Lieberman Offers Option Expensing Alternative

August 5, 2002 (PLANSPONSOR.com) - Senator Joe Lieberman (D-Connecticut) has introduced a new bill that attempts to deal with executive abuses without discouraging the use of options to reward rank-and-file workers.

“Giving stock options to employees is an innovative idea that has been unfortunately abused by some greedy executives,” Lieberman said in a press release. “But changing the accounting rules won’t change their behavior, it will only deny options to the rank and file workers who have done nothing wrong. This bill will stop the hoarding of options at the top of the corporate food chain and enable more employees to share the wealth. In doing so, it will avoid throwing out the options baby with the corporate fraud bathwater.”

Uncertain Earnings Impact
 
In introducing his reform bill, Lieberman reaffirmed his opposition to requiring companies to expense stock options at the time of grant.  He notes that since there is no known way to reliably estimate the value of a stock option years before it is exercised, any attempt to do so would inject greater uncertainty, not less, into earnings statements. 

Additionally, Lieberman said that requiring an immediate expensing of options would do nothing to change the behaviors of executives who commit fraud.  Instead, he said that action would only keep companies from granting options to the rank-and-file workers.  

Rank-and-File Rationale

As an alternative, Lieberman notes the “Rank and File Stock Option Act” would alter the way that options are allocated, sold and approved, through three key reforms:

Promoting Broad-Based Option Plans – based on legislation first introduced by Lieberman in 1993, it would bar companies from claiming tax deductions when options are exercised if the company does not offer at least half of the total available stock options to employees making less than $90,000 annually.

Requiring Shareholder Approval – by directing the Securities and Exchange Commission (SEC) to finalize rules within one year requiring majority shareholder approval of every stock option plan or stock purchase plan.

Mandating Holding Periods – by directing the SEC to make regulatory and legislative recommendations on the need for new rules requiring top executives to hold their stocks for a set period of time and forbidding executives from selling their shares while still employed by the company.  Lieberman says these measures would reduce the incentives for executives to manipulate earnings.

Lieberman noted that according to the most frequently cited statistics, between 7 and 10 million Americans currently hold options, but that the clear majority of options are concentrated in the hands of top executives.
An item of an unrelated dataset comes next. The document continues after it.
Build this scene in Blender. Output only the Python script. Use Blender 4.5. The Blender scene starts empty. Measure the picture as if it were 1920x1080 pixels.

“The 1990s showed us that stock options are a valuable tool for attracting talent and spreading wealth, because they give employees a greater stake in their companies,” Lieberman said. “While there clearly is a real problem with executive abuse of options that demands a real response, the solution isn’t to take away options but to take away the incentives to fraudulently jack up earnings and share prices. And the best way to do that is to break the options monopoly at the top and thereby accelerate the revolutionary democratization of capitalism in this country.”